I was trying to figure out why one of my eGPUs worked with my Framework 13 Intel i7-1370p but doesn’t work with my new Framework 13 AMD 7840U, and noticed that I’m only getting an x1 link on AMD while I’m getting and x4 link on Intel. This is what I’m seeing in dmesg:
[ 134.193344] pci 0000:62:00.0: 2.000 Gb/s available PCIe bandwidth, limited by 2.5 GT/s PCIe x1 link at 0000:00:04.1 (capable of 31.504 Gb/s with 8.0 GT/s PCIe x4 link)

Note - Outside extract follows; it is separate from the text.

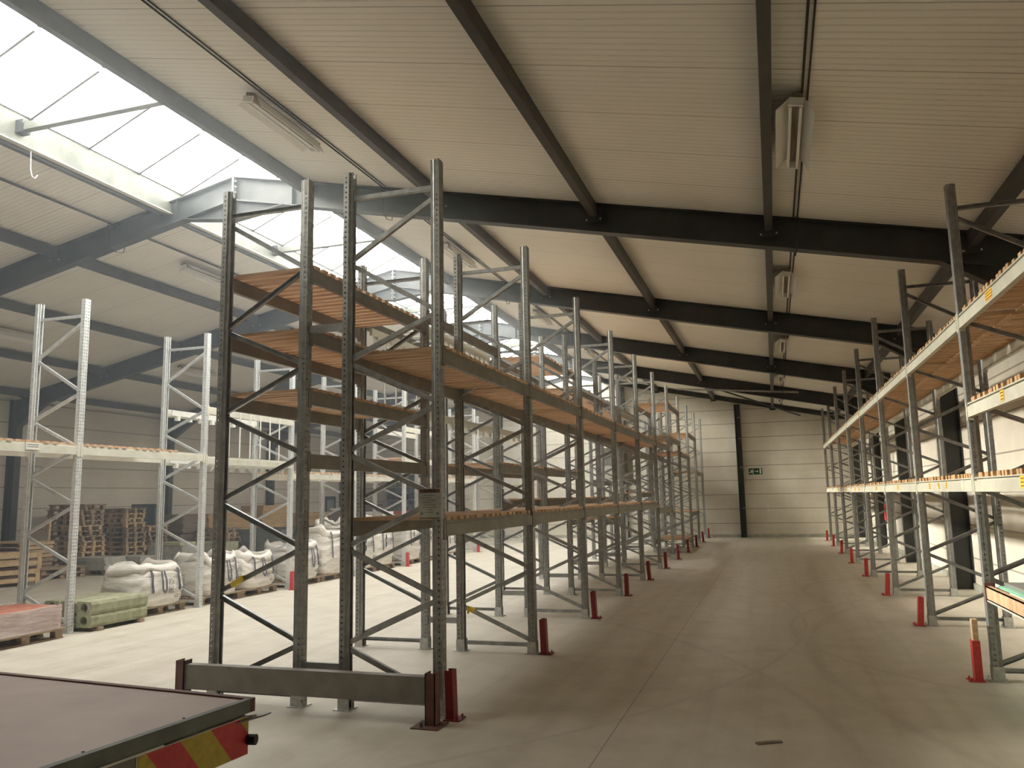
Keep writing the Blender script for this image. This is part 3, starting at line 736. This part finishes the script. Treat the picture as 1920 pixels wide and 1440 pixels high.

lspci for the thunderbolt tunnel also shows an x1 link:
Are the USB ports on the AMD Framework 13’s only 1-lane ports instead of 4 like on the Intels? If they are in fact 4-lane, is there some trick to make them run at full speed?
Note that this happens with a few Thunderbolt devices I have, not just with an eGPU.
Edit: I’m running an updated Arch install with the latest kernel:
Linux grazier 6.6.1-arch1-1 #1 SMP PREEMPT_DYNAMIC Wed, 08 Nov 2023 16:05:38 +0000 x86_64 GNU/Linux
I guess I should have mentioned, the eGPU that “doesn’t work” does connect and shows up in lspci, it’s just the amdgpu driver that gives an error. I have two though, one works and one doesn’t.
I have a RX7800 in an Akitio Node Titan, which is the one that “doesn’t work”, and an RX6800 in a Razer Core X, which does, both however report x1 at 2.5GT/s; I thought maybe the newer card doesn’t like running with only that much bandwidth so it might be the problem. It’s not important enough for me to start swapping enclosures and whatnot to try and get it working, so I’ll just wait for this fix to go through which hopefully fixes it.
Thanks, I saw that in the thread I had posted. It’s not important enough right now for me to run a patched kernel so I’m just waiting for it to (hopefully) show up in kernel 6.7.
Might not be relevant to your problem, but you might give this solution a shot in order to force amdgpu driver to use x3 instead of x1 speeds. I had a similar issue but on 12th gen Intel and this fixed it.
I can get pretty much full bandwidth on a usb4 ssd so I suppose it probably is. Th reporting as 1 lane thing was still there last time I checked but it doesn’t actually effect performance.